En cierta ocasión en que Francisco asistía devotamente a una misa que
se celebraba en memoria de los apóstoles, se leyó aquel evangelio en que
Cristo, al enviar a sus discípulos a predicar, les traza el tipo de vida
evangélica que habían de observar, es decir, que no poseyeran oro o plata, ni
llevaran dinero ni alforja para el camino, ni usaran dos túnicas ni calzado, ni
se proveyeran tampoco de bastón.
Francisco, tan pronto como oyó estas palabras y comprendió su
alcance, enamorado de la pobreza evangélica, se esforzó por grabarlas en su
memoria y, lleno de indecible alegría, exclamó: «Esto es lo que quiero, esto es
lo que de todo corazón ansio». Y al momento se quita el calzado de sus pies,
arroja el bastón, desecha la alforja y el dinero y, contento con una sola y
corta túnica, se desata la correa, y en su lugar se ciñe con una cuerda,
poniendo toda su solicitud en llevar a cabo lo que había oído y en ajustarse
completamente a la forma de vida apostólica.

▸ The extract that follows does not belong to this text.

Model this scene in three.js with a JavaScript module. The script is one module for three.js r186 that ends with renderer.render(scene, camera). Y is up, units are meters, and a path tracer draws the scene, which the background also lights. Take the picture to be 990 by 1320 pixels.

Desde entonces, el varón de Dios, fiel a
la inspiración divina, comenzó a plasmar en sí la perfección evangélica y a
invitar a los demás a penitencia. Sus palabras no eran vacías ni objeto de
risa, sino que, llenas de la fuerza del Espíritu Santo, calaban muy hondo en el
corazón, de modo que los oyentes se sentían profundamente impresionados. Al comienzo de todas sus predicaciones
saludaba al pueblo, anunciándole la paz con estas palabras: «¡El Señor os dé la
paz!» Tal saludo lo aprendió por revelación divina.